Lebanon has banned the screening of a film about homosexuality and another on so-called “pleasure marriages” practised in some Muslim communities, in a blow to its reputation as a bastion of tolerance in a deeply conservative region.

The films, which had been due to be shown at the Beirut International Film Festival that opened recently, were blocked by a government censorship committee, festival organisers said.

Confirming the bans, an Interior Ministry spokesman cited a Lebanese news report which attributed the decision to “obscene scenes of kissing between gay men, philandering, naked men and sexual intercourse between men” in one film and “sex scenes that offend public opinion and obscene language” in the other.

Critics took to local media and the internet to denounce the bans but festival director Colette Naufal said they could only be overturned by the Interior Minister, a move she considered highly unlikely.

Naufal said the decision represented a step backwards for Lebanon after several years the festival had been permitted to show controversial films, including one about paedophilia.

“Lebanon has one thing that stands out: its freedom of expression, freedom of thought, freedom of everything,” she told Reuters.
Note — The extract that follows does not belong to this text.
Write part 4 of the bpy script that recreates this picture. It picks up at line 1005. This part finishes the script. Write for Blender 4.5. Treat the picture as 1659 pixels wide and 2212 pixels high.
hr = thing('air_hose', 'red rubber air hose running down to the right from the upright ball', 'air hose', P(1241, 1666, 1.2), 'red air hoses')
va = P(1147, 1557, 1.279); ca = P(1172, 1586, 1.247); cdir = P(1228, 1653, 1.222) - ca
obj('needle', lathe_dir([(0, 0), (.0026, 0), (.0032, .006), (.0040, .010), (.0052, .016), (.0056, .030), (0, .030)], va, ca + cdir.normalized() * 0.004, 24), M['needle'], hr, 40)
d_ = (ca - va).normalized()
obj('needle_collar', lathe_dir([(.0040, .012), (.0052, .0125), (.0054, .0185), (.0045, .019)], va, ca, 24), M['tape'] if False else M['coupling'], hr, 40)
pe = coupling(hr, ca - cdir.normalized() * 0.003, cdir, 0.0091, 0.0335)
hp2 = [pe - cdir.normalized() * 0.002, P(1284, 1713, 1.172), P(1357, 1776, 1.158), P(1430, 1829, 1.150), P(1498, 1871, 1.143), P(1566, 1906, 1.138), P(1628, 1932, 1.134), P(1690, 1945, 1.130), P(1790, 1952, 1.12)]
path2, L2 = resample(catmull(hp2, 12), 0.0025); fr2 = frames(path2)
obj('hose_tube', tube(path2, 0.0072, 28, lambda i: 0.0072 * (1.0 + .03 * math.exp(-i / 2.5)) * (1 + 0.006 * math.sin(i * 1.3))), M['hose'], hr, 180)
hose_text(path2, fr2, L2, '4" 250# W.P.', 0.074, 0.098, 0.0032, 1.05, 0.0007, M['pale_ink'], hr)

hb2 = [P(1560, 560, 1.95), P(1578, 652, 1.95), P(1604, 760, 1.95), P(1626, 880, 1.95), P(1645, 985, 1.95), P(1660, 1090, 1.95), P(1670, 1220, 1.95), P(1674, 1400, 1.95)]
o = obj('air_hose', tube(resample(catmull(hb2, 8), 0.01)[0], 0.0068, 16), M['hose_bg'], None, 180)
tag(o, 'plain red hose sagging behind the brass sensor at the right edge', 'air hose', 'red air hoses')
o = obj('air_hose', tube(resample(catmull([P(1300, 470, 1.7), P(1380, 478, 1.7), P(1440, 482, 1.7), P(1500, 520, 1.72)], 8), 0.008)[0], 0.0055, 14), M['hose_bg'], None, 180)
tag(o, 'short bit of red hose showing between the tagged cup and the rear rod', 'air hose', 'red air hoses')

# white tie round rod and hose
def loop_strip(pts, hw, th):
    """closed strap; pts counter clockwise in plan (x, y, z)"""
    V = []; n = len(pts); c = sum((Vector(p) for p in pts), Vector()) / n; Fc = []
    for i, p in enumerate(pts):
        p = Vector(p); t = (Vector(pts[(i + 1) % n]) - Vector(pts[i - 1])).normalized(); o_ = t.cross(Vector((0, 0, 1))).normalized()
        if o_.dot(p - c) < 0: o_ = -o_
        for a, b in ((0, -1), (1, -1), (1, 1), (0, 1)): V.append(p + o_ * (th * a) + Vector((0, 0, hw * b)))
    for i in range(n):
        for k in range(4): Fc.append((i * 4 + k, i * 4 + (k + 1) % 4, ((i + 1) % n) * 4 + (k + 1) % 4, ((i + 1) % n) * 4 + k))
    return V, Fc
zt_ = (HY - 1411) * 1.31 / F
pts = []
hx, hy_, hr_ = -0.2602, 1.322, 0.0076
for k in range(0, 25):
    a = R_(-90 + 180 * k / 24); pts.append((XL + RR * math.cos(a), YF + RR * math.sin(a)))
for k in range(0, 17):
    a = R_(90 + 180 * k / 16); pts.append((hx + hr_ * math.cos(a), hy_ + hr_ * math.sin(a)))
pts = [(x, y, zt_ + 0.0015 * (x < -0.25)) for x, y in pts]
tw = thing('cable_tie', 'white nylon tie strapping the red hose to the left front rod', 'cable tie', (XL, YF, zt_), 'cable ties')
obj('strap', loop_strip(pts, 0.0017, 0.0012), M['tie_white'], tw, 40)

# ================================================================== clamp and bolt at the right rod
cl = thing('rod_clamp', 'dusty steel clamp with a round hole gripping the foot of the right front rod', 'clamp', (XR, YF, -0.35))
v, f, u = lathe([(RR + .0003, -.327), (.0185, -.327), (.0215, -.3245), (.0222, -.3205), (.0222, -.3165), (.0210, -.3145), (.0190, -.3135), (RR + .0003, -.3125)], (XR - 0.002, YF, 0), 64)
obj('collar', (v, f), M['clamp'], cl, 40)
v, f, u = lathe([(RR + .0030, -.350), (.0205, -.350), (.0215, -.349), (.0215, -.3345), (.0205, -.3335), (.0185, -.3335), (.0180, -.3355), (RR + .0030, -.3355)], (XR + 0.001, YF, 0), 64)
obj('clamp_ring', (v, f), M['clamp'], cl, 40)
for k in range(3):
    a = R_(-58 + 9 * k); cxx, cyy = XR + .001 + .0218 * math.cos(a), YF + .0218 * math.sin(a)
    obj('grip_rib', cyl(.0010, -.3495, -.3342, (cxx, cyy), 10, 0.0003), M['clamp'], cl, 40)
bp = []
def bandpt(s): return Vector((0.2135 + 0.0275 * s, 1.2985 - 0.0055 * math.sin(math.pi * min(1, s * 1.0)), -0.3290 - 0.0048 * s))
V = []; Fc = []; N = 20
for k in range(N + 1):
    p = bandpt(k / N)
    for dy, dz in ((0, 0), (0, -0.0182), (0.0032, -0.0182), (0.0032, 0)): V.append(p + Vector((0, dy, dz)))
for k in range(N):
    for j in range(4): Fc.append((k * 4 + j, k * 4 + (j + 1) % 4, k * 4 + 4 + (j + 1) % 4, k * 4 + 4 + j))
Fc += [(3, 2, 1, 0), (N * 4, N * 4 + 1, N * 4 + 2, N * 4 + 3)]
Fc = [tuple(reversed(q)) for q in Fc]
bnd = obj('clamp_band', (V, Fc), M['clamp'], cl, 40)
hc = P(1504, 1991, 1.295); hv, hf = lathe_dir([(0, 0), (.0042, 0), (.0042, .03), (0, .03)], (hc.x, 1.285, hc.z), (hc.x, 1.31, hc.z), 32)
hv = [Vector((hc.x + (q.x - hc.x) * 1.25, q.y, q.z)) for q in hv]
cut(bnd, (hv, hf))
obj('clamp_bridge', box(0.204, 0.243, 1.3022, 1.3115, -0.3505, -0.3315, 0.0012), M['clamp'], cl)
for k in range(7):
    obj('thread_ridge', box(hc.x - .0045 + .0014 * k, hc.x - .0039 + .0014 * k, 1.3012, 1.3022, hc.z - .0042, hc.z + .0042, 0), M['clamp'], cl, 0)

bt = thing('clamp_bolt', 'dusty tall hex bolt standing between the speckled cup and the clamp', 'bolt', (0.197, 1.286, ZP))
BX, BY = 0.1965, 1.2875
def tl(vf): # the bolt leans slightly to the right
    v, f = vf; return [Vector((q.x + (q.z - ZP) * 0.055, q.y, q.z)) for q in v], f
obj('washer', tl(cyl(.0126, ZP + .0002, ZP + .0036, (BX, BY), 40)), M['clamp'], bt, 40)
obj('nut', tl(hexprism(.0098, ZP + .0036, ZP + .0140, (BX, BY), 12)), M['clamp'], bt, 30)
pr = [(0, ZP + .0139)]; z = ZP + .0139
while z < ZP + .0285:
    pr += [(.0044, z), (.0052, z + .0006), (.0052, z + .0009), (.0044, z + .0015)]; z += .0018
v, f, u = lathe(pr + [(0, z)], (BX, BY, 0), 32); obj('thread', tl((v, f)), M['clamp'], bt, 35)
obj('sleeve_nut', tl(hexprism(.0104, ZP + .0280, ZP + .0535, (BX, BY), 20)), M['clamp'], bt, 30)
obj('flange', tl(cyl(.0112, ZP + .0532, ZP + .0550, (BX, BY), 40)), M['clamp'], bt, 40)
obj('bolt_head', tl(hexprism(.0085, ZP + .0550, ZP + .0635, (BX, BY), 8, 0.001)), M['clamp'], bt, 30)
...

That's the difference between Lebanon and the whole of the Middle East

“That’s the difference between Lebanon and the whole of the Middle East.”

One of the banned films is L’Inconnu du Lac (Stranger by the Lake) from French director Alain Guiraudie – about a relationship between two men – screened this year at Cannes Film Festival.

Homosexuals face discrimination and alienation in Lebanon and have been prosecuted for years under a law forbidding “acts against nature”, which judges often interpret as criminalising sex between men.

However, Beirut is also home to a large gay community and a gay tourism industry that includes bars and nightclubs. Despite its relative liberalism by regional standards, Lebanon has a history of banning films, plays and books that touch on the taboo subjects of sex, religion and politics.

The second film is I Offered You Pleasure, a 15-minute short about temporary “pleasure marriages”, so named because they are often used to circumvent Islamic proscriptions on sex outside of marriage, including prostitution.

Based on interviews with women from Lebanon, Iraq and Bahrain, the film tells the story of a Shi’ite Muslim woman named Iman, who is coerced into agreeing to a “pleasure marriage” with her teenage neighbour Wael.